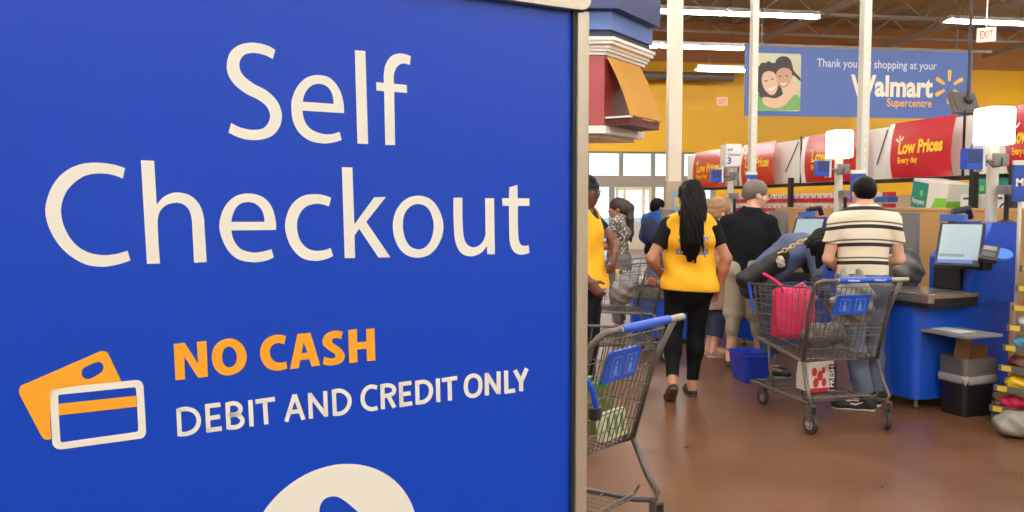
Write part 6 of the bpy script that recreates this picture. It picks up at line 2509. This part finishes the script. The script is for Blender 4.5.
# --- E: woman with sandy hair and glasses
pE = person('person with short sandy hair and glasses, between the vest and the black tee shirt', (2.045, 8.25), R(-72))
J = joints(1.53, True, elL=(-.19, .03, 1.02), wrL=(-.15, .2, .84), elR=(.2, .02, 1.03), wrR=(.19, .14, .80), anR=(.10, -.1, .085), toR=(.12, .07, .03), knR=(.09, .0, .46))
M = headm(J, yaw=R(-2), pitch=R(-4))
oE = dict(FEM, wai=.155, che=.165, pel=.18)
bE = body(J, M, skin_light, pE, oE, .009, hk=1.1)
face_parts(M, bE, 1.1, (176, 104, 96), (140, 108, 84))
glasses(M, bE, 1.1, (96, 70, 60))
S = Sdf(); torso(S, J, oE, .02, hem=.36, flare=.03)
for s in 'LR':
    sleeve(S, J, s, .5, .07, .066)
neckcut(S, J, .078); S.nz = folds(.004, 1, 11)
S.build('blouse', mat('blouse_beige', (188, 160, 138), rough=.8, var=.2, vs=25), pE, .009)
trousers(J, denim_d, pE, oE, .012, .84, .009, r=(.098, .072, .066), nz=.003, seed=10)
for s in 'LR':
    shoe(J, s, mat('sandal_tan', (186, 150, 116), rough=.6), pE, sole_wht, .95, .006, low=True)
S = Sdf(); hair_cap(S, M, 1.12, .02)
S.ell(hp(M, 0, -.07, -.035), (.085, .06, .07), k=.03)
S.nz = folds(.004, 3, 5)
S.build('hair', hair_bld, pE, .008)

# ------------------------------------------------------------------ trees outside the entrance
leafm = mat('leaves_green', (86, 132, 62), rough=.7, var=.35, vs=3)
trunkm = mat('trunk_brown', (96, 76, 58), rough=.8)
for k, (bx, by, h_, lab) in enumerate(((-5.4, 34, 4.2, 'round green tree outside the glass, left of the entrance door'), (2.2, 42, 5.0, 'tall green tree outside seen through the entrance door'), (6.4, 37, 3.8, 'green tree outside the right end of the entrance glass'))):
    tr = thing('tree', lab, 'tree', bp(bx, by, -.02), k * 1.3, 'trees outside the entrance')
    MB().tube([(0, 0, 0), (.05, 0, h_ * .3), (.0, .05, h_ * .55)], [.14, .11, .07], 8).build('trunk', trunkm, tr, smooth='all')
    S = Sdf()
    rr_ = random.Random(k)
    for q in range(16):
        S.ell((rr_.uniform(-1, 1) * h_ * .24, rr_.uniform(-1, 1) * h_ * .24, h_ * rr_.uniform(.45, .85)), rr_.uniform(.12, .2) * h_, k=.15)
    S.nz = folds(.08, .35, k)
    S.build('crown', leafm, tr, .11)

=-=-=-=-=

Transcribe the listing in full and omit the pictures.

**Answer to the task:**
Write part 6 of the bpy script that recreates this picture. It picks up at line 2509. This part finishes the script. The script is for Blender 4.5.
# --- E: woman with sandy hair and glasses
pE = person('person with short sandy hair and glasses, between the vest and the black tee shirt', (2.045, 8.25), R(-72))
J = joints(1.53, True, elL=(-.19, .03, 1.02), wrL=(-.15, .2, .84), elR=(.2, .02, 1.03), wrR=(.19, .14, .80), anR=(.10, -.1, .085), toR=(.12, .07, .03), knR=(.09, .0, .46))
M = headm(J, yaw=R(-2), pitch=R(-4))
oE = dict(FEM, wai=.155, che=.165, pel=.18)
bE = body(J, M, skin_light, pE, oE, .009, hk=1.1)
face_parts(M, bE, 1.1, (176, 104, 96), (140, 108, 84))
glasses(M, bE, 1.1, (96, 70, 60))
S = Sdf(); torso(S, J, oE, .02, hem=.36, flare=.03)
for s in 'LR':
    sleeve(S, J, s, .5, .07, .066)
neckcut(S, J, .078); S.nz = folds(.004, 1, 11)
S.build('blouse', mat('blouse_beige', (188, 160, 138), rough=.8, var=.2, vs=25), pE, .009)
trousers(J, denim_d, pE, oE, .012, .84, .009, r=(.098, .072, .066), nz=.003, seed=10)
for s in 'LR':
    shoe(J, s, mat('sandal_tan', (186, 150, 116), rough=.6), pE, sole_wht, .95, .006, low=True)
S = Sdf(); hair_cap(S, M, 1.12, .02)
S.ell(hp(M, 0, -.07, -.035), (.085, .06, .07), k=.03)
S.nz = folds(.004, 3, 5)
S.build('hair', hair_bld, pE, .008)

# ------------------------------------------------------------------ trees outside the entrance
leafm = mat('leaves_green', (86, 132, 62), rough=.7, var=.35, vs=3)
trunkm = mat('trunk_brown', (96, 76, 58), rough=.8)
for k, (bx, by, h_, lab) in enumerate(((-5.4, 34, 4.2, 'round green tree outside the glass, left of the entrance door'), (2.2, 42, 5.0, 'tall green tree outside seen through the entrance door'), (6.4, 37, 3.8, 'green tree outside the right end of the entrance glass'))):
    tr = thing('tree', lab, 'tree', bp(bx, by, -.02), k * 1.3, 'trees outside the entrance')
    MB().tube([(0, 0, 0), (.05, 0, h_ * .3), (.0, .05, h_ * .55)], [.14, .11, .07], 8).build('trunk', trunkm, tr, smooth='all')
    S = Sdf()
    rr_ = random.Random(k)
    for q in range(16):
        S.ell((rr_.uniform(-1, 1) * h_ * .24, rr_.uniform(-1, 1) * h_ * .24, h_ * rr_.uniform(.45, .85)), rr_.uniform(.12, .2) * h_, k=.15)
    S.nz = folds(.08, .35, k)
    S.build('crown', leafm, tr, .11)